Where the floorplan itself was concerned, the organization opted for a mix of defined office space with solid walls and more open spaces, though private offices contain glass corridor walls to utilize available natural light. “The building is an odd shape and is very tight,” Blackwelder-Plair said. “In fact once we started the demolition and (many) walls were gone, it felt like a huge, open building which is a big advantage for them.”
According to the architects, integral to the design was the inclusion of swing spaces or touch down office spaces. With officers scattered throughout the country (the former president was from Illinois and the current one is from Ohio), D.C. headquarter visits warrant spaces that facilitate work and even take “internal geography” into account. For the national treasurer, a touch down space for her abuts the finance group’s space for immediate access to like personnel.
For the organization’s Midwest-based president, a third floor executive suite replete with office, full kitchen, bedroom and bathroom facilitates work, economic and time factors, precluding the need for a hotel commute.
Light on the program
“One of the major elements for the project to be successful was the ability to be on one floor and see up an open stair to the other floors, though there’s a 5 to 7-ft difference in (each building’s) floor height,” McGhee said of the joining of the two structures. “Technically, you could have had a situation where a staircase was behind a wall, and you could have taken an elevator and gone up five feet to one level, then four feet to another, then five feet to the next,” he said, adding that all you’d really see is the inside of an elevator. Though there is an elevator with eight stops, the open stair which feeds the variegated levels provides a visual connection from one side to the next so the single-building concept is firmly established.
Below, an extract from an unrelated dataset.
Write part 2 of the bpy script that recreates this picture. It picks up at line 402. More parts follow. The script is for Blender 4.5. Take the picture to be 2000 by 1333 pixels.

The addition of both a skylight and roof window above the open staircase paints the area in available light.
Advocating green education and green housekeeping programs, McGhee said the client strongly supported the firm’s ideas, inching it higher on the LEED ladder.
“The biggest key to this project was getting an efficient layout out of all the programmatic, code and historical preservation requirements that came out of the building,” McGhee said. “It’s a very important project for our firm, but also for The Links, Incorporated and the African-American community overall.”